O realizador estabelece um permanente paralelo entre o palco e a vida real. Não entramos no interior das casas porque tudo se passa cá fora, como se os protagonistas estivessem a “representar” a sua intimidade. As paisagens bucólicas alternam com cenários e animação teatral, numa tentativa permanente de criar uma distanciação.
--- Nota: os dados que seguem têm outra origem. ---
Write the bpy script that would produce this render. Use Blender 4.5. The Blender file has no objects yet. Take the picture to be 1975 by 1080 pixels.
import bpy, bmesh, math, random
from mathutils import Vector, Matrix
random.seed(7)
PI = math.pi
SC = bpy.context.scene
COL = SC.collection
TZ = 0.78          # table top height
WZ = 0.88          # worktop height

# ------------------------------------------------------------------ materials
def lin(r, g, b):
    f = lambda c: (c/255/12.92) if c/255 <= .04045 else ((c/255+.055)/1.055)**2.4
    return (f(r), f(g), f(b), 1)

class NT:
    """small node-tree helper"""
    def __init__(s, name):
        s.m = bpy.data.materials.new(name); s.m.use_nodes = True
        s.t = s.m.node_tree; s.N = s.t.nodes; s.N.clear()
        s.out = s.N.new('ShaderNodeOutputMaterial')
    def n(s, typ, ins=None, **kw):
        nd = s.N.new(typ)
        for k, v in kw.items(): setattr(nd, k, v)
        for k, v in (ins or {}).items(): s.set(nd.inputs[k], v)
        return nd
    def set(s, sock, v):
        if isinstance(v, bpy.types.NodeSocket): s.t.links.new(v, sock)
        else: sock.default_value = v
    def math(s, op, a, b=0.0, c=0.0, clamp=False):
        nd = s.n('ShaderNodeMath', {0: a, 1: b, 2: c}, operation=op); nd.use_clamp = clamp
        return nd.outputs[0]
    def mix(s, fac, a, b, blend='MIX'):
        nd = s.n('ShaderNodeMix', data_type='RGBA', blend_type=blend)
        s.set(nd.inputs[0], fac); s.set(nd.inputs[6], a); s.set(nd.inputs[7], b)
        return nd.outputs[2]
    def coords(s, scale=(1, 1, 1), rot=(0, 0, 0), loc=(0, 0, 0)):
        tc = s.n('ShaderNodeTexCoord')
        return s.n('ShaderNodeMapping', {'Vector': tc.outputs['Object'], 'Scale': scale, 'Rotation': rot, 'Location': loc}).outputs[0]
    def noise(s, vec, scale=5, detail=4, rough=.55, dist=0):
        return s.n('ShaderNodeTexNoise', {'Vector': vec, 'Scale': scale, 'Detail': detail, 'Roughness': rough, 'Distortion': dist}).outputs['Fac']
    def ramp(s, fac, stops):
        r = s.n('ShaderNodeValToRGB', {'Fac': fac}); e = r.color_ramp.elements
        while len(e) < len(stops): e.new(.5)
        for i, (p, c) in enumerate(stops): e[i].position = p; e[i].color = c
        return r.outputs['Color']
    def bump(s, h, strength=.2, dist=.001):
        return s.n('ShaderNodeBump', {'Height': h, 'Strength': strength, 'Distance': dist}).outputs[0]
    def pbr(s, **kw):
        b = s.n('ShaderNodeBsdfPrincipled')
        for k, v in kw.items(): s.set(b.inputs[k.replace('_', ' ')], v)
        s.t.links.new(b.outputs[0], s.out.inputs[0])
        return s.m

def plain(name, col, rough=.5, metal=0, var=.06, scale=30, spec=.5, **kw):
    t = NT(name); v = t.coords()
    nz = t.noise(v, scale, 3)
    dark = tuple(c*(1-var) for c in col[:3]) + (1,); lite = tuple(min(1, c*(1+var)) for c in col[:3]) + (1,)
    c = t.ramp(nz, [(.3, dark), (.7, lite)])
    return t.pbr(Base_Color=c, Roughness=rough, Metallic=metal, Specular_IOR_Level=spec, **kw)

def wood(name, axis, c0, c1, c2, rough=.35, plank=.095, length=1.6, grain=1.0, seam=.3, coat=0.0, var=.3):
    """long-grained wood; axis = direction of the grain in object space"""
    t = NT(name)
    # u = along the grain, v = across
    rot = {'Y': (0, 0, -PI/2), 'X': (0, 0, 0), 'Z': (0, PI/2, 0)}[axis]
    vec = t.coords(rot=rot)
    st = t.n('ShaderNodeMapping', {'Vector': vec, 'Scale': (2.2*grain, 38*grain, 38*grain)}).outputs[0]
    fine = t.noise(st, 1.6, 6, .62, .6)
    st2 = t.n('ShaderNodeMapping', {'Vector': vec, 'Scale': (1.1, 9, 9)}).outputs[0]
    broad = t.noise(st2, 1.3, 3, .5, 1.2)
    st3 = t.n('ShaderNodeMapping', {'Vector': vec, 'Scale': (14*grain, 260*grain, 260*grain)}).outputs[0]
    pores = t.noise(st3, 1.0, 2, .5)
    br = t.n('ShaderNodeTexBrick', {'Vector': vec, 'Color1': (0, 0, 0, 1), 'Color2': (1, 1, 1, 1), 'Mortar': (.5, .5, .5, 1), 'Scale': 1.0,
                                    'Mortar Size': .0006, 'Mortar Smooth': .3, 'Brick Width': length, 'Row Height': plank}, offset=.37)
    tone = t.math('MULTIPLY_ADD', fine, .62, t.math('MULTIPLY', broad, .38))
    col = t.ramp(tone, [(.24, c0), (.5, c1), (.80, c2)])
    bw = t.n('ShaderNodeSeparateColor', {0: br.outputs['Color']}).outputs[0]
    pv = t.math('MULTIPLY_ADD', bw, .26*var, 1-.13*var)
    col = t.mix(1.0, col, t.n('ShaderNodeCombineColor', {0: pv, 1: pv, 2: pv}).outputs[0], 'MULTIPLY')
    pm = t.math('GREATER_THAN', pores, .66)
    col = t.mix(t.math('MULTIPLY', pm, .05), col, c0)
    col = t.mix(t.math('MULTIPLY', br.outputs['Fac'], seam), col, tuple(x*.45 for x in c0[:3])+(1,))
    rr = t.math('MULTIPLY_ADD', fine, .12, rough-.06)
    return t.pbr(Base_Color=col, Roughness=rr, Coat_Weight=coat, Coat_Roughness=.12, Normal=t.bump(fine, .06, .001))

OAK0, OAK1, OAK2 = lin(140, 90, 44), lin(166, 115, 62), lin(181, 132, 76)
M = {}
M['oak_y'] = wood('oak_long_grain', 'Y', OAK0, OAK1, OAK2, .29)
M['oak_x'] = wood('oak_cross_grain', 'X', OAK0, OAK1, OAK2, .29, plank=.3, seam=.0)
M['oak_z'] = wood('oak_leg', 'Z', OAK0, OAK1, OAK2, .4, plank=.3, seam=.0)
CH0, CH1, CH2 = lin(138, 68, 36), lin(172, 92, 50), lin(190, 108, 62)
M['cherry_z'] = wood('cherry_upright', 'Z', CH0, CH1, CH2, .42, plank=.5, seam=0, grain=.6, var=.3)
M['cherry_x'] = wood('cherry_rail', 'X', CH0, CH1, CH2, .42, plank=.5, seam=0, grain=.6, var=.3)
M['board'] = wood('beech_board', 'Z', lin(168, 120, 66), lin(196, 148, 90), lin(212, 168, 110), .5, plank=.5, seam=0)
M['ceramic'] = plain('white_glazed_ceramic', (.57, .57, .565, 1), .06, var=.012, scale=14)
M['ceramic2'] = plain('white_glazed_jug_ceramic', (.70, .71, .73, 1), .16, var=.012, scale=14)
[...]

O diálogo, muito vivo e irónico, alterna com monólogos de algumas personagens, que falam sozinhas, em grande plano, diante de um fundo abstracto.

O tempo, um dos temas sempre presentes em Alain Resnais, aparece de novo: na obsessão com os relógios de Colin, nos poucos meses que restam a George, nos atrasos da encenadora e no passado amoroso das mulheres, revelado aos poucos com o desenrolar da acção.

A representação é sublime — com destaque para Sabine Azéma, a viúva de Resnais — porque os actores são dirigidos com mestria e, num filme que parece, à partida, um simples divertimento do realizador para connosco, emergem subtilmente os grandes temas dos casais de meia-idade: o envelhecimento e a proximidade da morte, o declínio da vida sexual, a traição e o ciúme, a perplexidade face ao comportamento dos filhos e a verdade ou a mentira sobre a intimidade.

Resnais constrói, em Amar, Beber e Cantar, uma espécie de “cine-teatro”, em que cinema e teatro se entrecruzam em cada instante para nos levar a uma profunda meditação sobre a vida e o seu sentido.

Só se canta no fim, mas saímos do filme com as imagens na cabeça e a música da nossa própria vida em pano de fundo.